Tuesday, July 22, 2014

You MUST Have Fun!

Unless you haven't been using the internet in the last week, you're aware that "Weird Al" Yankovic has planted his flag back in the mainstream. (And looking at my Facebook wall, I'm not the only one who has been sharing his new material.) His "eight videos in eight days" push has been to promote his new album, "Mandatory Fun." It's his first album in several years, and the last under his current recording contract. (He's indicated that he may move to independent distribution in the future to allow his parodies to get out there in a more timely manner.)

I've been a huge fan of Weird Al since the 80s, a time when no one would ever have dreamed he would outlive many of the artists he was lampooning. And while I myself have certainly fallen even farther behind the trends (I don't always know the songs he's targeting anymore), he has stayed on the top of his game. Mandatory Fun is a very strong album.

The hallmarks are, as always, his parodies. There are five this time. From most to least clever, in my opinion: "Word Crimes," a grammar lover's take on Robin Thicke's controversial "Blurred Lines"; "Tacky," a hilarious adaptation of Pharell Williams' ubiquitous "Happy"; "Foil," a parody of Lorde's "Royals" that includes a funny and sinister twist; "Inactive," a re-imagining of Imagine Dragons' "Radioactive" (including a much-deserved ribbing of the original's strange sound effects); and "Handy," a take on Iggy Azalea's "Fancy" that is the most current of the album's parodies.

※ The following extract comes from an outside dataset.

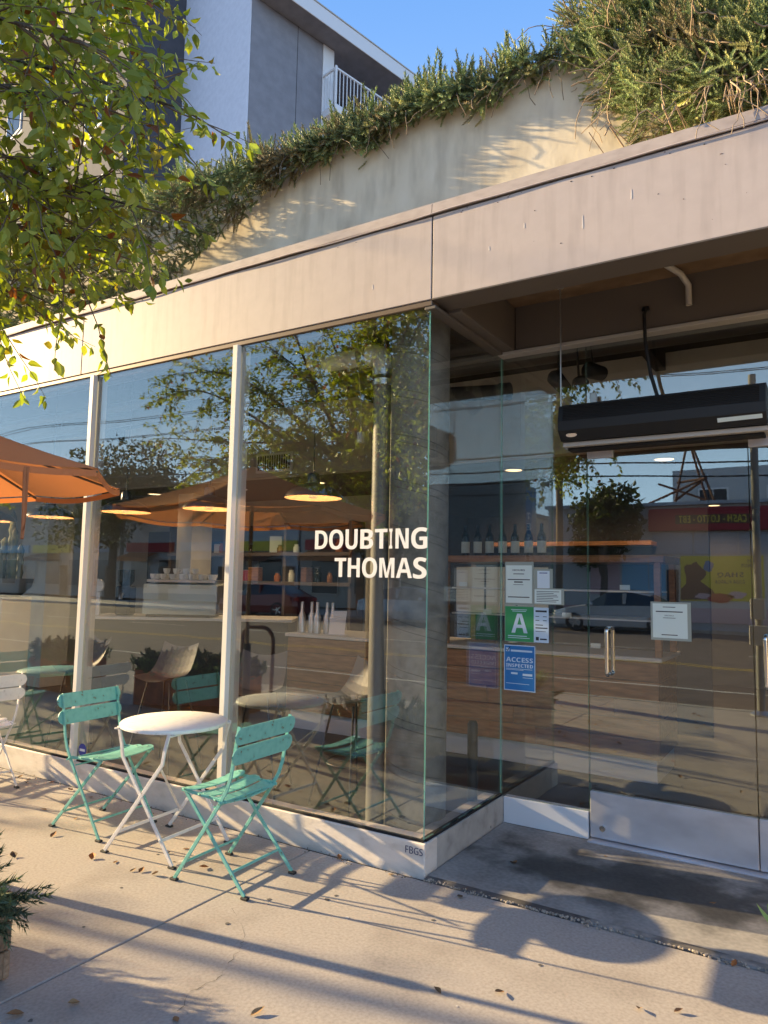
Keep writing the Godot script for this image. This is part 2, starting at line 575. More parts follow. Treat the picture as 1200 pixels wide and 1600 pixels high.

And also as always, Weird Al's original material is just as inspired and clever as his direct parodies. These often take on the style of other artists without directly mimicking a specific song, and the lyrical wordplay is just as smart. "Lame Claim to Fame and "First World Problems" are particularly funny among this crop -- though the latter is so perfectly styled after The Pixies, a band I truly cannot stand, that I have a hard time listening to the pastiche. "Sports Song" is a hilariously generic fan anthem that could conceivably show up at future college or high school events. "Mission Statement" is everything I hate about corporate jargon distilled in an uncanny pastiche of Crosby, Stills, and Nash. "My Own Eyes" feels like a song the Foo Fighters might actually have recorded on an odd day and then shoved into the vault. And "Jackson Park Express" is Yankovic's now-expected long song to close the album, a stalkery love song with a Cat Stevens' vibe.

Of course the other now-expected element on a Weird Al album (and perhaps a future casualty if he does abandon the album format in the future) is the polka medley. This album's "NOW That's What I Call Polka!" is a tight collection of every recent song you're probably sick to death of -- a pop music time capsule.

If you missed the videos that went with most of these songs, it would be well worth your while to catch up -- either on Weird Al's web site or elsewhere on the internet. And as for the album? I'd recommend picking that up too. I give it an A-.